The first question is Where is It? That’s easy. Pearson’s Cycle Works later became The Central Garage in Cinque Ports he building that was demolished in 2002 “In readiness for a library to be built.”
How do we know the year? The clue is in then Cinque Ports Street election poster half way up the ladder on the right. George Loyd Courthope Was elected Member of Parliament for Rye in 1906. This contest, which included a gentleman called Hutchinson whose poster can be seen being hoisted by the team on the left, was the very last time Rye Borough returned its own M.P. After this, the last vestige of real power, gained in the days when the Cinque Ports Fleet was the only seagoing power which defended England against the French, Portuguese and Spaniards, was wrested away and became merged into the ‘Eastern Division of Sussex’. Although the division was still called the Rye Division the Ancient Town was not even the largest Borough in it.

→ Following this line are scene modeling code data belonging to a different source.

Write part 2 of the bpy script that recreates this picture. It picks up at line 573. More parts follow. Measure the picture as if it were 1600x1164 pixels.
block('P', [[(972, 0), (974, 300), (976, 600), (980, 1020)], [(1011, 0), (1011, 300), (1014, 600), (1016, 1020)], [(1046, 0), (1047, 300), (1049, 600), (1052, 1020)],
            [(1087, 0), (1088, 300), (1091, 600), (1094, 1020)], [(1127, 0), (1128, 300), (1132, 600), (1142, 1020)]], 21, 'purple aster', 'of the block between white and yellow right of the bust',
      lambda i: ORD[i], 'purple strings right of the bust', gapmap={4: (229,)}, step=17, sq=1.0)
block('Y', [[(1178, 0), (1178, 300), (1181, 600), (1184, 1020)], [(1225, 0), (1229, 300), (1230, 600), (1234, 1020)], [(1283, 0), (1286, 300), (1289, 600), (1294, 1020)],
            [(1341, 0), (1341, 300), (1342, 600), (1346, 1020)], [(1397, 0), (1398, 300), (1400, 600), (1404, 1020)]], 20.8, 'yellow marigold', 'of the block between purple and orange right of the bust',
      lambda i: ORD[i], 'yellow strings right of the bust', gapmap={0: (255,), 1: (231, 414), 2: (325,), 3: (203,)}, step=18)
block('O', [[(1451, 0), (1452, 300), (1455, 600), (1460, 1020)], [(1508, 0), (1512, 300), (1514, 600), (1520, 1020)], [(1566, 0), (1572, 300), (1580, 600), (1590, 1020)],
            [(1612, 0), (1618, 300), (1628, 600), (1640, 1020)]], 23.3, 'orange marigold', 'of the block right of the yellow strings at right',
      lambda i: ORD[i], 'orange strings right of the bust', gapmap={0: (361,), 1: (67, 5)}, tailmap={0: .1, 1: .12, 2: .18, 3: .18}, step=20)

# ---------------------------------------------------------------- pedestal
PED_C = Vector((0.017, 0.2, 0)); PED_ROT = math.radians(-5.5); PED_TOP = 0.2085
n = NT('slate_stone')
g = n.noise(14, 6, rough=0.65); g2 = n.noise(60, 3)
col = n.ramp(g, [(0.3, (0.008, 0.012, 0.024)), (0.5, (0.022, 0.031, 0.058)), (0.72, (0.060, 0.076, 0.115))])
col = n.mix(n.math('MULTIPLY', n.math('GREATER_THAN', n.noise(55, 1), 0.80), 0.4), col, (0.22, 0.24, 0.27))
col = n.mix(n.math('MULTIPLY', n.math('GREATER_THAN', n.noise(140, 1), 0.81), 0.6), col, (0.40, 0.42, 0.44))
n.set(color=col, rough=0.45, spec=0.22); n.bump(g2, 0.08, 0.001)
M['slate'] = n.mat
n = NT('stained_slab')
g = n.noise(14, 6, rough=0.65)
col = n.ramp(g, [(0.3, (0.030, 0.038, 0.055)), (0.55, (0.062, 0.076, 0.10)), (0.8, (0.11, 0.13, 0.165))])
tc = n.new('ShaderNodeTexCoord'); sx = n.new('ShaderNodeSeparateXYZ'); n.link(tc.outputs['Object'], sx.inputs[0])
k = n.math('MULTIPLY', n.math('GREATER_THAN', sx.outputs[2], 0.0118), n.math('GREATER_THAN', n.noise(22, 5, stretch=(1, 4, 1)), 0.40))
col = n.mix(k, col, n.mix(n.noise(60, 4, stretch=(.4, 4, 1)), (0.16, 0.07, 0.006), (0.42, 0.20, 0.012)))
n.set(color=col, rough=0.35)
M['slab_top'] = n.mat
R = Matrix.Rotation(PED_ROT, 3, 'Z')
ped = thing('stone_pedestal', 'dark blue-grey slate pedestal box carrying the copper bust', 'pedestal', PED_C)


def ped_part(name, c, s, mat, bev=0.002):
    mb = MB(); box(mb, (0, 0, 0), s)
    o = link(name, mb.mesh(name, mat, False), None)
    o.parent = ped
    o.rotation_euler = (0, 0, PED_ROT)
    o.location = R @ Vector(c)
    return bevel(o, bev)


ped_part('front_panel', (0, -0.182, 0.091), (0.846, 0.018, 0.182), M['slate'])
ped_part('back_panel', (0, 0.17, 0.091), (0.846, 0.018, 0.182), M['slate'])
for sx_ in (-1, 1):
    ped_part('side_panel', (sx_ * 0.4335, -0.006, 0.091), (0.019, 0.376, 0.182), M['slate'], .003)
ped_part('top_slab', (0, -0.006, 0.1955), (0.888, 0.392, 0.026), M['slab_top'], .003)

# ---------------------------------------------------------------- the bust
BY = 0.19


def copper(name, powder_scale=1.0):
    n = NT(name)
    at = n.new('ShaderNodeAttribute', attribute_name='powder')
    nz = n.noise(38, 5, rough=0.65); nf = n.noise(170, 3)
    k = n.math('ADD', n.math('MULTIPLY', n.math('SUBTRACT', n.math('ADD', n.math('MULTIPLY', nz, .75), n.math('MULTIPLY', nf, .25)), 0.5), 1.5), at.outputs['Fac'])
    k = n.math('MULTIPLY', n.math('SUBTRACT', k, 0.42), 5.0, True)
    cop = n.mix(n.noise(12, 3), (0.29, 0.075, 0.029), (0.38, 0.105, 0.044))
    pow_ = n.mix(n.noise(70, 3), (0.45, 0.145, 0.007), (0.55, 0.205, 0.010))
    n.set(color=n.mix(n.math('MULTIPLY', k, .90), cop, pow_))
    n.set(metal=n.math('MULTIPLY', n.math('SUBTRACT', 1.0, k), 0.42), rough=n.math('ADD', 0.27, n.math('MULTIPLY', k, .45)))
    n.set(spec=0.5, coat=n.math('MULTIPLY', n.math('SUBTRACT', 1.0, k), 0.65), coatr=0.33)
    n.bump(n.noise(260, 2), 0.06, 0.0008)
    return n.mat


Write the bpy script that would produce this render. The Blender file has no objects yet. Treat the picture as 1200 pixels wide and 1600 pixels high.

George Courthope was Knighted shortly after representing Rye for four years.
Pearson’s seems to have closed, or perhaps was getting involved with the garage next door. The cycle trade was dropping away, it has always gone in cycles (no pun intended) and by 1906 the cycling explosion that had taken place at the end of the 1800’s was fading away. Mr. Pearson cycle builder probably lent his engineering talents to the new innovation, the motor car.
The Cyclist Touring Club emblem, wings and wheel, on the shop indicates that Pearson was an authorised CTC cycle shop. The Cyclist Touring Club had been founded 28 years prior to this picture being taken and the emblem itself was introduced in 1886.
There is a notice on the door, “Cycles Built” and underneath the letters B.S.A. This was a well known firm of cycle frame builders in the Midlands but their initials, far from proclaiming a gentle, quiet form of exercise stand for British Small Arms. Within a few years they would not be making many cycles.
On the side wall there is a permanent notice pointing the way to the Cinque Ports Hotel, no not the Cinque Ports Arms which was then the Railway Hotel, but to a large hotel that stood on the site of Rye Police Station. It was destroyed by German bombs in the Second World War along with the Regent Cinema.